I'm a big fan of Kevin Jepsen, as I've mentioned here before. When he added the slider in the middle of last year, he cut way back on his curveball usage and became a much better pitcher.

I think most people don't realize this because he was so poor earlier in the year, due to still getting over back trouble during April, and then being mediocre after that until he debuted the slider on July 3.

@Adam B, I haven't done a detailed study, but I would wager that whiff percentage on a given pitch type stabilizes very quickly, and that a couple hundred pitches is already a good sample size for that.

Adam, I think you're misinformed. Tango just wrote about the rule of 17 last week.

"Basically, use the “rule of 17”: difference in BABIP is 17 points higher as starter. K/PA is 17% higher as reliever. And HR per contacted PA is 17% higher as starter. Walk rate is FLAT."

You're right that to determine a stable whiff rate, we need a whole lot of pitches. But using the StuffRV numbers I use, we only need a few. That pitch is excellent no matter how you look at it.
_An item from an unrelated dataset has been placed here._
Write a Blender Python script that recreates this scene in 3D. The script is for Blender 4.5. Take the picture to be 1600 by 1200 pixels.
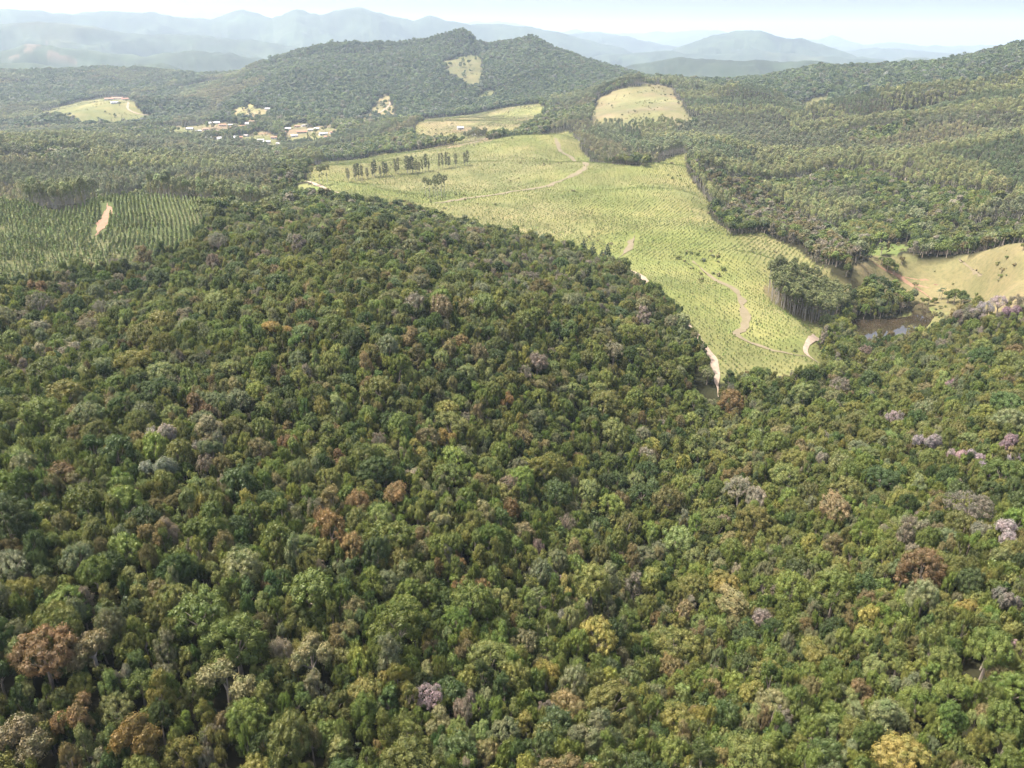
import bpy, math, random
import numpy as np
from mathutils import Vector, Matrix

for _o in list(bpy.data.objects): bpy.data.objects.remove(_o)
sc = bpy.context.scene
C = sc.collection

# ---------------------------------------------------------------- camera: a drone high over the forest, looking down at 23.5 degrees
PITCH = math.atan(530 / 1218.0)
cam_d = bpy.data.cameras.new('camera'); cam = bpy.data.objects.new('camera', cam_d); C.objects.link(cam)
cam.location = (0, 0, 0); cam.rotation_euler = (math.pi / 2 - PITCH, 0, 0)
cam_d.sensor_width = 36; cam_d.lens = 36 * 1218.0 / 1600.0
cam_d.clip_start = 1; cam_d.clip_end = 60000
sc.camera = cam
# ---------------------------------------------------------------- sky and sun (sun high on the left, a little beyond the hills)
SUN_ELEV, SUN_AZ = math.radians(61), math.radians(-84)      # azimuth from +y, negative = left
w = bpy.data.worlds.new('World'); sc.world = w; w.use_nodes = True
nt = w.node_tree; nt.nodes.clear()
sky = nt.nodes.new('ShaderNodeTexSky'); sky.sky_type = 'NISHITA'; sky.sun_disc = False
sky.sun_elevation = SUN_ELEV; sky.sun_rotation = SUN_AZ; sky.altitude = 300
sky.air_density = 0.8; sky.dust_density = 10.0; sky.ozone_density = 1.0
bg = nt.nodes.new('ShaderNodeBackground'); bg.inputs['Strength'].default_value = 0.15
wo = nt.nodes.new('ShaderNodeOutputWorld')
nt.links.new(sky.outputs[0], bg.inputs[0]); nt.links.new(bg.outputs[0], wo.inputs[0])
sl = bpy.data.lights.new('sun', 'SUN'); sun = bpy.data.objects.new('sun', sl); C.objects.link(sun)
sl.energy = 3.0; sl.angle = math.radians(0.6); sl.color = (1.0, 0.945, 0.85)
sdir = Vector((math.sin(SUN_AZ) * math.cos(SUN_ELEV), math.cos(SUN_AZ) * math.cos(SUN_ELEV), math.sin(SUN_ELEV)))
sun.rotation_euler = sdir.to_track_quat('Z', 'Y').to_euler(); sun.location = (0, 0, 300)
sc.view_settings.view_transform = 'Standard'; sc.view_settings.look = 'None'
sc.view_settings.exposure = 1.7; sc.view_settings.gamma = 1.0; sc.view_settings.use_curve_mapping = False
sc.cycles.max_bounces = 5; sc.cycles.diffuse_bounces = 2; sc.cycles.glossy_bounces = 2
sc.cycles.transmission_bounces = 2; sc.cycles.volume_bounces = 0; sc.cycles.transparent_max_bounces = 8
sc.cycles.use_denoising = True
rng = np.random.default_rng(7); random.seed(7)
# ---------------------------------------------------------------- surveyed points of the place, world metres (z 0 = camera height)
CTRL = [(-77.9, 71.5, -113.0), (-36.7, 75.7, -119.0), (0.0, 77.2, -121.0), (38.8, 80.0, -125.0), (87.2, 80.0, -125.0), (-86.0, 83.8, -112.0), (-77.2, 84.7, -113.0), (-40.5, 88.9, -118.0), (0.0, 91.5, -121.0), (43.2, 94.8, -125.0), (82.6, 90.6, -120.0), (96.3, 88.9, -118.0), (-93.9, 99.9, -102.0), (-85.4, 102.1, -104.0), (-47.4, 113.4, -114.0), (0.0, 126.8, -126.0), (30.5, 145.9, -143.0), (58.2, 139.2, -137.0), (93.8, 112.3, -113.0), (112.5, 113.4, -114.0), (-114.3, 131.7, -98.0), (-104.0, 134.8, -100.0), (-58.0, 150.3, -110.0), (0.0, 178.2, -128.0), (40.6, 210.7, -149.0), (77.7, 201.4, -143.0), (120.7, 156.5, -114.0), (144.8, 158.0, -115.0), (-142.2, 173.2, -97.0), (-129.4, 177.4, -99.0), (-71.5, 195.9, -108.0), (0.0, 235.1, -127.0), (74.5, 272.2, -145.0), (129.3, 257.8, -138.0), (162.5, 222.7, -121.0), (191.1, 220.7, -120.0), (-179.9, 227.3, -101.0), (-163.6, 232.5, -103.0), (-102.2, 232.5, -103.0), (-42.7, 242.8, -107.0), (25.4, 289.3, -125.0), (71.0, 322.9, -138.0), (241.7, 343.5, -146.0), (267.6, 320.3, -137.0), (-215.5, 278.8, -103.0), (-195.8, 285.0, -105.0), (-117.0, 272.6, -101.0), (-46.8, 272.6, -101.0), (27.7, 322.2, -117.0), (221.1, 315.2, -132.1), (245.9, 296.3, -122.2), (206.8, 336.5, -141.7), (189.8, 357.8, -155.6), (171.7, 322.1, -145.3), (172.9, 360.7, -160.2), (203.1, 350.4, -146.0), (151.5, 326.6, -150.9), (188.7, 397.5, -164.1), (202.9, 384.8, -158.9), (224.9, 389.7, -155.7), (283.9, 411.6, -137.3), (266.6, 417.1, -141.0), (304.0, 384.3, -125.8), (-162.8, 440.9, -104.2), (-114.3, 466.2, -104.9), (-68.5, 465.0, -106.6), (-18.6, 449.6, -118.3), (28.6, 424.0, -129.3), (75.6, 382.6, -136.5), (87.3, 357.5, -143.1), (88.3, 323.2, -153.6), (72.8, 280.7, -147.7), (-180.2, 357.1, -109.4), (-199.2, 317.7, -104.3), (-210.4, 792.6, -124.5), (-175.8, 739.4, -120.2), (-150.0, 699.1, -120.9), (-127.6, 667.9, -121.9), (-79.0, 645.2, -125.6), (-19.8, 599.7, -132.5), (22.3, 559.6, -134.9), (45.0, 538.1, -136.5), (77.8, 499.0, -136.4), (84.5, 470.5, -135.2), (91.8, 409.8, -136.0), (97.9, 372.3, -140.7), (99.4, 358.5, -142.9), (97.1, 338.3, -146.2), (94.3, 324.6, -147.6), (158.3, 386.9, -143.3), (150.7, 375.9, -144.8), (150.8, 367.3, -145.7), (153.3, 356.4, -145.5), (121.7, 339.9, -147.9), (142.1, 338.4, -145.6), (127.4, 421.1, -143.6), (134.0, 382.2, -144.4), (127.7, 504.1, -140.5), (148.1, 477.6, -141.4), (125.6, 607.1, -138.2), (116.1, 710.6, -138.3), (108.7, 843.0, -137.1), (89.5, 975.9, -134.2), (78.6, 1247.5, -130.6), (0.0, 1130.0, -135.4), (-83.3, 1046.7, -137.5), (-154.6, 967.7, -136.1), (-182.6, 911.9, -133.9), (-216.7, 935.2, -131.5), (-102.7, 793.4, -135.3), (-26.6, 649.5, -131.7), (-56.8, 697.7, -130.2), (0.0, 850.0, -138.2), (30.8, 759.4, -135.6), (52.4, 637.8, -134.6), (68.9, 550.7, -136.9), (25.2, 609.5, -136.2), (170.7, 781.6, -133.3), (175.5, 625.9, -137.2), (142.6, 888.6, -134.0), (188.0, 941.4, -132.4), (208.9, 551.8, -149.0), (216.7, 500.1, -148.1), (165.0, 424.0, -144.5), (164.1, 482.9, -143.0), (172.5, 543.3, -137.4), (219.5, 472.9, -165.5), (245.9, 481.7, -165.5), (270.7, 498.8, -165.5), (283.1, 515.6, -165.5), (211.9, 449.2, -165.5), (241.7, 463.1, -165.5), (299.4, 508.4, -137.3), (337.9, 507.9, -122.0), (363.8, 477.1, -110.6), (287.0, 572.0, -145.6), (285.2, 446.7, -134.2), (260.4, 447.8, -139.7), (305.7, 451.2, -129.6), (249.7, 529.0, -145.1), (325.8, 418.1, -120.1), (346.7, 596.6, -152.8), (380.4, 575.7, -140.6), (297.8, 655.5, -158.5), (352.5, 718.2, -154.7), (252.9, 684.8, -155.7), (418.0, 682.1, -135.9), (462.6, 772.0, -132.6), (399.9, 727.3, -144.0), (498.9, 784.8, -124.1), (425.9, 860.4, -135.7), (510.5, 1086.0, -123.4), (483.1, 1239.1, -123.9), (782.0, 1280.0, -64.1), (709.8, 1264.4, -84.4), (650.2, 1296.0, -97.2), (578.0, 1329.8, -116.6), (575.6, 1052.9, -112.5), (634.4, 1018.6, -102.0), (830.6, 1188.5, -46.8), (669.7, 934.9, -95.4), (477.5, 641.8, -131.5), (465.3, 1687.0, -88.7), (418.2, 1699.3, -103.9), (527.7, 1668.5, -114.4), (325.4, 1258.6, -137.5), (304.2, 952.6, -152.5), (226.0, 798.6, -152.2), (400.2, 1184.2, -139.5), (431.1, 1384.4, -128.7), (330.6, 837.1, -154.1), (407.0, 967.9, -139.7), (239.5, 970.9, -143.5), (256.7, 1121.0, -141.8), (288.2, 1878.0, -83.2), (344.3, 1868.5, -85.5), (223.8, 1816.3, -96.2), (224.5, 1432.5, -133.8), (159.1, 1572.0, -123.4), (316.4, 1445.8, -126.4), (252.7, 1630.5, -110.1), (160.3, 1269.9, -159.6), (223.4, 1229.9, -156.0), (144.7, 1070.3, -158.9), (205.7, 1080.6, -151.6), (324.9, 2125.3, -89.5), (153.8, 1994.1, -126.8), (95.1, 1747.4, -146.8), (92.4, 1477.1, -150.4), (-66.3, 1698.7, -146.0), (-136.6, 1443.6, -156.5), (31.0, 1999.8, -136.5), (-195.8, 1668.6, -149.6), (-11.9, 1520.0, -147.6), (-207.9, 1313.6, -169.4), (-271.1, 1220.3, -165.9), (-305.8, 1621.4, -178.6), (-595.0, 1804.4, -178.0), (-711.8, 1815.4, -173.6), (-451.5, 1742.5, -171.9), (-488.6, 1628.3, -186.7), (-584.9, 1649.3, -177.6), (-1044.9, 2216.0, -136.7), (-1076.2, 2032.7, -159.6), (-914.6, 2055.7, -173.6), (-997.6, 1960.8, -178.7), (-1174.5, 2035.4, -172.4), (-682.3, 2144.1, -152.6), (-611.3, 1956.7, -168.2), (-850.2, 2190.8, -170.9), (-1021.7, 2499.2, -156.4), (-537.1, 843.5, -130.8), (-590.8, 806.8, -126.0), (-604.7, 1094.0, -142.8), (-598.9, 1265.4, -159.1), (-797.5, 1270.4, -143.4), (-878.0, 1216.2, -138.1), (-334.6, 835.5, -144.7), (-460.3, 1162.2, -159.3), (-412.3, 731.9, -138.1), (-389.8, 811.2, -141.2), (-384.2, 632.4, -130.4), (-441.7, 593.7, -121.3), (-353.6, 672.7, -134.7), (-308.0, 694.8, -133.0), (-227.1, 704.3, -132.5), (-230.1, 818.3, -144.6), (-308.1, 1108.0, -159.3), (-334.2, 1048.0, -159.7), (-284.5, 584.4, -104.3), (-306.2, 527.6, -104.0), (-343.9, 527.8, -99.3), (-377.5, 504.4, -93.3), (-229.0, 586.9, -107.6), (-260.7, 495.6, -104.6), (-202.0, 490.0, -107.4), (-264.3, 424.5, -100.2), (-303.5, 397.4, -93.8), (-245.2, 365.3, -96.1), (-262.9, 340.3, -90.4), (-224.0, 413.2, -102.7), (-203.7, 445.7, -106.3), (-173.3, 532.5, -111.5), (-170.2, 617.0, -118.2), (-183.1, 3044.5, 0.4), (-247.7, 2989.8, -12.1), (-397.8, 2923.1, -38.4), (-526.7, 2902.6, -38.2), (-642.2, 2828.0, -45.3), (-759.4, 2695.1, -81.5), (-826.4, 2570.4, -109.2), (-884.2, 2445.0, -134.2), (-124.5, 2997.4, -30.8), (0.0, 2920.0, -30.2), (65.6, 2899.3, -22.0), (129.1, 2847.1, -37.6), (212.0, 2792.0, -64.4), (291.7, 2734.5, -86.4), (377.8, 2673.4, -99.9), (-392.9, 2570.1, -100.1), (-187.9, 2442.8, -130.6), (-122.9, 2697.2, -61.4), (95.6, 2498.2, -106.4), (-529.8, 2289.5, -139.6), (-542.5, 2542.8, -81.1), (-641.2, 2312.7, -132.5), (247.6, 2487.7, -106.0), (-337.5, 2174.0, -162.7), (-199.7, 2140.7, -170.2), (-69.6, 2248.9, -151.6), (53.2, 2299.4, -140.1), (-368.5, 1965.8, -178.9), (-280.1, 2262.7, -154.5), (-1358.6, 3974.2, -224.6), (-1164.9, 4035.2, -223.3), (-962.8, 4088.2, -215.9), (-753.3, 4131.9, -207.9), (-537.9, 4165.4, -205.1), (-318.1, 4187.9, -209.6), (-95.7, 4198.9, -218.0), (127.6, 4198.1, -224.3), (349.8, 4185.4, -223.7), (569.0, 4161.3, -216.8), (-1180.7, 3453.8, -139.2), (-937.9, 3527.4, -133.7), (-681.0, 3585.9, -124.4), (-413.2, 3626.5, -113.9), (-138.5, 3647.4, -105.1), (138.5, 3647.4, -100.4), (413.2, 3626.5, -101.1), (-1393.3, 3210.7, -90.9), (-1454.6, 3183.4, -92.5), (-1451.8, 2963.5, -124.4), (-1514.2, 2819.1, -135.0), (-1675.7, 2842.9, -119.8), (-1898.2, 2699.4, -104.6), (-1356.8, 2334.4, -167.6), (-1567.4, 2198.5, -158.4), (-1183.4, 2973.1, -124.8), (-2025.5, 3332.8, -79.6), (-1815.3, 3676.2, -86.8), (-2234.2, 3196.6, -76.8), (1289.0, 2142.1, -4.6), (1265.6, 2156.0, -7.5), (1209.7, 2164.9, -24.0), (1148.4, 2164.2, -43.6), (1063.4, 2151.6, -58.5), (996.9, 2183.2, -63.8), (888.7, 2336.7, -64.4), (795.1, 2370.2, -78.6), (716.7, 2342.8, -94.4), (787.4, 2054.2, -95.6), (898.5, 1953.3, -91.4), (1035.4, 1884.3, -68.3), (1091.8, 1793.8, -52.8), (1420.6, 2057.2, 5.2), (1203.0, 1721.3, -45.0), (689.1, 2036.6, -109.5), (610.3, 1746.4, -165), (702.1, 1711.6, -165), (788.3, 1673.6, -165), (868.6, 1633.4, -165), (943.1, 1591.6, -165), (1011.8, 1548.8, -165), (1075.1, 1505.5, -165), (707.4, 3325.6, -205), (920.0, 3273.2, -205), (1121.6, 3209.7, -205), (1310.8, 3137.2, -205), (1486.7, 3057.8, -205), (1648.9, 2973.4, -205), (1797.7, 2885.9, -205), (1933.4, 2796.8, -205), (894.6, 4205.9, -215), (1163.6, 4139.6, -215), (1418.5, 4059.3, -215), (1657.8, 3967.6, -215), (1880.2, 3867.2, -215), (2085.4, 3760.5, -215), (2273.6, 3649.8, -215), (2445.2, 3537.1, -215)]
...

I did forget about Rodney, of whom which Rich Lederer also reminded me. Still, Jepsen might be better than him, too.

Sorry, couldn't remember the study off the top of my head. And I'm not denyiung that it's going to be an excellent pitcher, just that the whiff rate of it may regress. Doesn't mean there will be good contact on it at all.

Hey Jeremy. What's the difference in Jespen's stuffRV before and after he added the slider/cutter?